Here is one example, to give the flavour of the thing:

Head down, nosing — I belly the ground.
Hard snuffle and grub, I bite and furrow —
Drawn by the dark enemy of forests,
Driven by a bent lord who hounds my trail,
Who lifts and lowers me, rams me down,
Pushes on plain, and sows seed.
I am a ground-skulker, born of wood,
Bound by wizards, brought on wheel.
My ways are weird: as I walk, one flank
Of my trail is gathering green; the other
Is bright black. Through my back and belly,
A sharp sword thrusts; through me head,
A dagger is stuck like a tooth: what I slash
Falls in a curve of slaughter to one side
If my driving lord slaves well.
(Riddle 19)

Solutions to the riddles are not given in the Book, though in his notes Williamson solves them, or at least describes the solutions that have been proposed. (Some of the riddles, like the one above, are easy to solve, but some have never been solved conclusively.)
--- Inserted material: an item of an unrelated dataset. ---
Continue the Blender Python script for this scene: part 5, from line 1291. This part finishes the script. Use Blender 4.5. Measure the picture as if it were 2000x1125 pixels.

A few of the riddles rely on double-entendres for their misdirection. An example is Riddle 25.

I must say that in general I found the riddles to be great fun, but I was only able to solve a handful of them on my own.

**

As I said at the top, there is far too much in The Exeter Book for a blog post to handle. Reading through all these poems has been rewarding for me. Typically I would close my day by sitting down and reading one or two, more than once wishing that I had a scop to sing them to me! Those interested in learning more could profitably consult the Wikipedia page, which includes links to individual pages for roughly half of the poems.

Next in this collection of Old English poetry is Williamson’s translation of Beowulf. I’m looking forward to it.

4 Responses to “The Exeter Book”


  1. I really want to read the Juliana story now.

  2. cburrell Says:

    I wish I could find a way for you to do so. This book is a doorstop; it would cost a pretty penny to send it down to you.


  3. Surely you want to keep it anyway? Especially as it appears to have cost you in the neighborhood of $60. I think I’ll live without it for the time being. I can probably find a translation somewhere online, though perhaps not as good.